Now, I clearly am not the sort of film-goer who takes in my movies in with a top hat and monocle while sipping herbal tea with my pinky out, but there does need to be a solid ground of plot and theme that a movie’s characters can stand on while they entertain us. If not, then the murky waters of a terribly crafted story become too annoying to wade through even the best of performances.
Dodge and Bateman offer us a physical plot that really provides no obstacles for our hero, and thus, makes the story more about why he’s on the journey he’s on. Indeed, they use a monologue that reminds you of this throughout the movie; that the why is more important than the what.
Guy Trillby wants to bang a chick? She bangs him, even if he’s a horrible person to her and she “hates” him. Oh, you don’t want Guy to be in the spelling be? Yep, he can be in it and there’s nothing you can do about it that he didn’t already preplan for. Oh, you want to stump him with a tough word? Guy literally knows how to spell ever word in the English dictionary. The only thing you’re left to be interested in is why he’s doing what he’s doing, which you figure out a few scenes before the movie actually decides to reveal it. And then, Guy literally just decides ‘I guess I’ll stop now,’ without any reason for doing so.
He spends the entire movie tricking chubby insecure middle school girls that they’ve just had their period in front of everyone, being a complete and utter prick to parents, who are just trying to protect their children, and manipulating a broken woman into having sex with him in a hotel utility closet, before inexplicably deciding to not be a jerk to the one and only person in the entire movie whose conveniently happens to be more rotten than he is. The whole thing comes across as a sort of half assed attempt to give the movie a heart and soul, which ruins the tone of humor.

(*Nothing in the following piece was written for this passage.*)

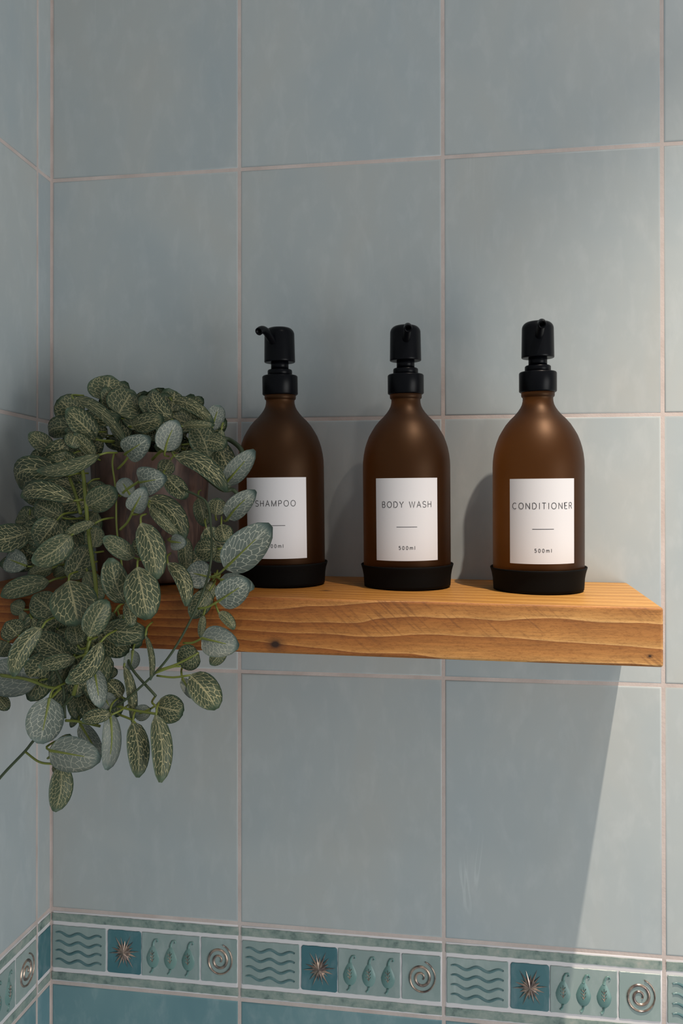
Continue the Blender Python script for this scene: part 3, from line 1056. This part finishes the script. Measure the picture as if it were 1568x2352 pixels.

So, if you’re sitting at home late at night and scrolling through your Netflix account to find an entertaining movie to fall asleep to and stumble upon a Jason Bateman movie in which he plays a dirty old man trying to win a spelling bee, then by all means, enjoy. But if you’ve got fifteen dollars and you’re looking for something to do on a weekend night I suggest you skip this flick and go see Chastity at the The Play Pen; she won’t give you some sob story about a being a former neglected school boy, and she has 1,000 times the mouth on her than Jason Bateman does.